Vi racconto il Maestro Campo
Favignana, in una vera e propria colonia di omonimi, vive ed opera Antonino Campo, di professione scultore.
La sua casa, ai bordi di una cava dismessa, è un vero e proprio museo permanente dove raccoglie, in attesa di esporla, la sua esposizione artistica, realizzata lavorando i blocchi di tufo, da cui ricava piccoli capolavori che sembrano collocarsi a metà strada fra la scultura classica e l’artigianato, ma che egli definisce, per modestia, come una sorta di ricordi dell’isola destinati all’arredo di civili abitazioni.
Tante piccole opere realizzate con forte senso plastico ed inventiva, talvolta stilizzate, ma pur sempre espressione di un’arte prevalentemente figurativa e soprattutto spontanea che, con ammirevole sintesi, egli ama definire la “civiltà dell’abitare”.
Intimamente si compiace che i suoi concittadini lo chiamino maestro o, per eccesso di deferenza, addirittura professore. Ma seppure non ha frequentato l’accademia, sono titoli, questi, che in qualche modo gli spettano ormai di diritto dal momento che da alcuni anni a questa parte di tiene, nell’ambito delle iniziative culturali promosse dal Comune di Favignana, anche piccole lezioni ai ragazzi dell’isola, cui spiega con competenza professorale la ge-nesi della pietra calcarea, le tecniche di estrazione, la sua duttilità, i suoi possibili impieghi, con frequenti e dotte escursioni nella storia e nell’archeologia isolana.

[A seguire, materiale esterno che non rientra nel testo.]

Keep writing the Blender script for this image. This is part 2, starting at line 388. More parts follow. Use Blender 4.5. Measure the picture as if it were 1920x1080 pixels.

Per lo slancio con cui ne parla, Antonino Campo sembra amare il suo tufo di un amore intenso, e non solo per la ragione prosaica che gli dà da vivere. Te ne accorgi quando lo descrive, pur allo stato di materia informe, “una pietra luminosa e affascinante”, o quando ti racconta che sognava già da bambino di poter ricavare da quella pietra dura e compatta figure plastiche che avessero dignità di arte figurativa. Arriva a dirti che riesce immediatamente ad intuire l’opera da realizzare non appena inquadra un blocco di tufo.
Che lui continua a ricercare, con la passione di sempre, perlustrando palmo a palmo le gallerie e i cunicoli delle cave ormai abbandonate, selezionando ogni singola pietra da scolpire in base ad una conoscenza, una pratica ed una tecnica di cui a Favignana lui rimane l’impareggiabile depositario.